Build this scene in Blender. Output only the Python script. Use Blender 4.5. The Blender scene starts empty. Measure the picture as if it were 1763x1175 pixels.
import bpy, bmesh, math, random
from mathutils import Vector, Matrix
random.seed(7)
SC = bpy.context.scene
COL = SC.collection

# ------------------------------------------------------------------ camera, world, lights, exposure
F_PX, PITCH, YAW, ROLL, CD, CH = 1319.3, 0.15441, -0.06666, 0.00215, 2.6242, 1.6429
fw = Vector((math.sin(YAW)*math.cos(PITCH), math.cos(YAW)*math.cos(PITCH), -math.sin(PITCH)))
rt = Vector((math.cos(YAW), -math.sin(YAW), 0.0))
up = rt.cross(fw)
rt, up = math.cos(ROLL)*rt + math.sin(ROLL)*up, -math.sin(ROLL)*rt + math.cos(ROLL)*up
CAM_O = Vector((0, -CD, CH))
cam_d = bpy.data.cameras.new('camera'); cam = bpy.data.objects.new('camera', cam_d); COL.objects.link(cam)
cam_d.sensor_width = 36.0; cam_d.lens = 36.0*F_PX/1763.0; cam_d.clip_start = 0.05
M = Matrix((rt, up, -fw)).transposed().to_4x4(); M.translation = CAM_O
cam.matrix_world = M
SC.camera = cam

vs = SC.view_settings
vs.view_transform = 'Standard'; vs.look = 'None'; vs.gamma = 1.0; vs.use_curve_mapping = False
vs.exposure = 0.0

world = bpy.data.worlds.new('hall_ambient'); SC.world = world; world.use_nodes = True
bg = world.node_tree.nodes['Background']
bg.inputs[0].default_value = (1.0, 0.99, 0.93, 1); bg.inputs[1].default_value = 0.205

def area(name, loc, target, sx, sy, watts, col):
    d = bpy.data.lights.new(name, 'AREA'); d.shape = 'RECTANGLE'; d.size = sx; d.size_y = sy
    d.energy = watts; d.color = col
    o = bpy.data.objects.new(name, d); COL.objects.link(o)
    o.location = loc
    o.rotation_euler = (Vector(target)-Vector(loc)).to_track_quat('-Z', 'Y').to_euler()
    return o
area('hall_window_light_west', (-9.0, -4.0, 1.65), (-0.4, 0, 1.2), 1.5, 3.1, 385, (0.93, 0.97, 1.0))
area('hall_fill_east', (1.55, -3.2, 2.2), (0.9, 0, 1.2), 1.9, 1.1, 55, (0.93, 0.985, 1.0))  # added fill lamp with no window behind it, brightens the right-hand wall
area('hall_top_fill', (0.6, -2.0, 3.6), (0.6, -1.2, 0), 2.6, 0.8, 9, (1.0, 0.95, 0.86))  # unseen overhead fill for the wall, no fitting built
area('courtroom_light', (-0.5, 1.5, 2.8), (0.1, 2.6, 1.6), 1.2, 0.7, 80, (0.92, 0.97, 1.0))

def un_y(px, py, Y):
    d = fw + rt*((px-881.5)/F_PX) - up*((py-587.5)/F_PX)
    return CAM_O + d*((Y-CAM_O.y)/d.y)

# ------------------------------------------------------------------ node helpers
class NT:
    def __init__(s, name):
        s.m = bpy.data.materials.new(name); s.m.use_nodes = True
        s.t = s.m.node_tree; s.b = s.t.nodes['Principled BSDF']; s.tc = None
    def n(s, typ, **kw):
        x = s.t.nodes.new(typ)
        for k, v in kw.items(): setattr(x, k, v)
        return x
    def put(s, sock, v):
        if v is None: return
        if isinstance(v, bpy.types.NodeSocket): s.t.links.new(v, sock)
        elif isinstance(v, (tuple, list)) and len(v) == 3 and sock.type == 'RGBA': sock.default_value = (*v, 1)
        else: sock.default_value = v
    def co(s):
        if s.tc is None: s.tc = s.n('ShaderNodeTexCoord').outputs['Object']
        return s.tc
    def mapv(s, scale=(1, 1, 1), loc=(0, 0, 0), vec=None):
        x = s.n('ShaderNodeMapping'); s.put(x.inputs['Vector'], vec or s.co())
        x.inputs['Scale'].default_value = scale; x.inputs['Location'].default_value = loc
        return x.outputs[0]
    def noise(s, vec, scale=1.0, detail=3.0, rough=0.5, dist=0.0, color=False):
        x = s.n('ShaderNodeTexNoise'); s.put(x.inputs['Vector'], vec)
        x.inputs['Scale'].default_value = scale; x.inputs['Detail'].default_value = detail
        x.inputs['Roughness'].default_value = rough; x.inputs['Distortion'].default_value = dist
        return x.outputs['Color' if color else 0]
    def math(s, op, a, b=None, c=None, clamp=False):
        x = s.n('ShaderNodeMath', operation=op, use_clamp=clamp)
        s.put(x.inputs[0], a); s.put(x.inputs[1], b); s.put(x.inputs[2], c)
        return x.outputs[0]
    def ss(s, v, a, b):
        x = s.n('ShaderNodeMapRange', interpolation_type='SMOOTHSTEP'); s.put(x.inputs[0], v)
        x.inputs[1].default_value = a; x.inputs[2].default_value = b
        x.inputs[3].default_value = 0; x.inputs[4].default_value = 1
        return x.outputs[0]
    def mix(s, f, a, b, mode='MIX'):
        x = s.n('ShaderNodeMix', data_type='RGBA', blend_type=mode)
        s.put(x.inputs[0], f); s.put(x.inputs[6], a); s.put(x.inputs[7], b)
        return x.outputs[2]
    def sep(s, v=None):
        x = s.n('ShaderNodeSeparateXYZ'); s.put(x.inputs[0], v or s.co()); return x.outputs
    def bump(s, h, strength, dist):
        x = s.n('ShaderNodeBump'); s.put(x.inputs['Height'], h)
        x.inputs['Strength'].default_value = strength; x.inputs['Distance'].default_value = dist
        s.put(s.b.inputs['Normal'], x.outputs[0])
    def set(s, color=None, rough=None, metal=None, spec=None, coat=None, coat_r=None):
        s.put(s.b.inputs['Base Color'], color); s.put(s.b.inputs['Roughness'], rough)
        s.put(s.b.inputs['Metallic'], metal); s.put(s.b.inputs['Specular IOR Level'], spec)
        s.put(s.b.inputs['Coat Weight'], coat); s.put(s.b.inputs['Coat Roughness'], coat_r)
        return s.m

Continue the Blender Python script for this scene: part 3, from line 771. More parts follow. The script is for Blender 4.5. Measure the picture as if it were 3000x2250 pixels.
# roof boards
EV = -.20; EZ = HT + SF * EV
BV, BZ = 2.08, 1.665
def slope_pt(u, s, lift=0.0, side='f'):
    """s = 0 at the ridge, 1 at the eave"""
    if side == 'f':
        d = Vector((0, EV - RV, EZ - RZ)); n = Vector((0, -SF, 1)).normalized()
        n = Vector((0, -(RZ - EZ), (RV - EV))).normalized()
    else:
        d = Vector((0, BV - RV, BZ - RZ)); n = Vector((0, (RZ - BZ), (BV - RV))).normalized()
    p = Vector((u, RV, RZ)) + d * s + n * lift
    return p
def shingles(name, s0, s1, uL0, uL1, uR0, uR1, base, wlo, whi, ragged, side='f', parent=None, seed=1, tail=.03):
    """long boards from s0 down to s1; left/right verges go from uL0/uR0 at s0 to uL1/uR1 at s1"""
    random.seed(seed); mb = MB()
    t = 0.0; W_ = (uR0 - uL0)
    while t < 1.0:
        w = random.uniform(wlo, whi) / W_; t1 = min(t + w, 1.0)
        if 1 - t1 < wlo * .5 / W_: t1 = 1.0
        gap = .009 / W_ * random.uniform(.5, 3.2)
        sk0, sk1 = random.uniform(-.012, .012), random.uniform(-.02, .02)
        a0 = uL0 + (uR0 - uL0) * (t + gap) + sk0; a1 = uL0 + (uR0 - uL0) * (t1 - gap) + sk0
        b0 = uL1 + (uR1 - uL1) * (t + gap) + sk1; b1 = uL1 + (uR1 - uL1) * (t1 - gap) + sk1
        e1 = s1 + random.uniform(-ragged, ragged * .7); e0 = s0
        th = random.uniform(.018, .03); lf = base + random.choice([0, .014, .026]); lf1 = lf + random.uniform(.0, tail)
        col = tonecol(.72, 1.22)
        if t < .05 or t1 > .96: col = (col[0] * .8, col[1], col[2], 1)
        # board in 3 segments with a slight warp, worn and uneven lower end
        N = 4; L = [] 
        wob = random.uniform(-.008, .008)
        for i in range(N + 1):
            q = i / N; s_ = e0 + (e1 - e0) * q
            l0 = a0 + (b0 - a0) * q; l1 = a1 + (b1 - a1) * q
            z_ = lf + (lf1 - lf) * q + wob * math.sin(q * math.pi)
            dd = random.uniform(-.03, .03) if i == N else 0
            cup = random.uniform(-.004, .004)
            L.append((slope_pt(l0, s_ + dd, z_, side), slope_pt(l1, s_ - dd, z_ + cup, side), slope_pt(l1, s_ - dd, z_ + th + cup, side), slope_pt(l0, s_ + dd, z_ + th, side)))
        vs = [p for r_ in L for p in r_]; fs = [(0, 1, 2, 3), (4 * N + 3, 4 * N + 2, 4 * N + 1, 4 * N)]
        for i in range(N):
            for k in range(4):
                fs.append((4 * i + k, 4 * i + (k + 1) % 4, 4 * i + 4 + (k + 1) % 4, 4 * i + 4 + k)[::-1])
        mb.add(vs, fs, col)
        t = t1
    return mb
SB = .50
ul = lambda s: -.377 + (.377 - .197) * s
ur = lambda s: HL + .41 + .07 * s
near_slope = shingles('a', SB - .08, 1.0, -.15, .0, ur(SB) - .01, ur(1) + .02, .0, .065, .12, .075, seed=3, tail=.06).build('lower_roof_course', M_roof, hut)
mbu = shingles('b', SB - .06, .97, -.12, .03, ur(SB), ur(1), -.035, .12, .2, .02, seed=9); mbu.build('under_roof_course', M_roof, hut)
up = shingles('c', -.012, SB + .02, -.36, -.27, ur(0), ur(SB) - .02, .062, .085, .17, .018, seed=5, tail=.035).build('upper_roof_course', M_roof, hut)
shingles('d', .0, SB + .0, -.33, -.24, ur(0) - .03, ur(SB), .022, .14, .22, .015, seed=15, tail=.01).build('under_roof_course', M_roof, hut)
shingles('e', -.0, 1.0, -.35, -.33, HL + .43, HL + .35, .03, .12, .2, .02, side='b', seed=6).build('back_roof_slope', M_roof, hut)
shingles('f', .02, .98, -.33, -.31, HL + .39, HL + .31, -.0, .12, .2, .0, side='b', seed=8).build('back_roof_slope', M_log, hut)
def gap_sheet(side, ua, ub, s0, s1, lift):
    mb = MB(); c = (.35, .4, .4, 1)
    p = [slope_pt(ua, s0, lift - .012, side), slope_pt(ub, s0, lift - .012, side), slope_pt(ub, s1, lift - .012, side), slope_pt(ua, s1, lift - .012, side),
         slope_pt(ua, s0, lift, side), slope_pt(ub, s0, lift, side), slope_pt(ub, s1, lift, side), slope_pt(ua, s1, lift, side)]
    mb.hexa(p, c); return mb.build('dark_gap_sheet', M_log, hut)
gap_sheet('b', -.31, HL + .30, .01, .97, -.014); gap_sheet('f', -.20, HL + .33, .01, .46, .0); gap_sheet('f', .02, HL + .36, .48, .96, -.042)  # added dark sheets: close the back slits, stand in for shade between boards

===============

--- WHAT IS REQUIRED ---
Your task is to quote, without any alteration, the lines running from the top of the records to the line that holds "COL = SC.collection", both included.

--- WRITTEN SOLUTION ---
Build this scene in Blender. Output only the Python script. Use Blender 4.5. The Blender scene starts empty. Measure the picture as if it were 1763x1175 pixels.
import bpy, bmesh, math, random
from mathutils import Vector, Matrix
random.seed(7)
SC = bpy.context.scene
COL = SC.collection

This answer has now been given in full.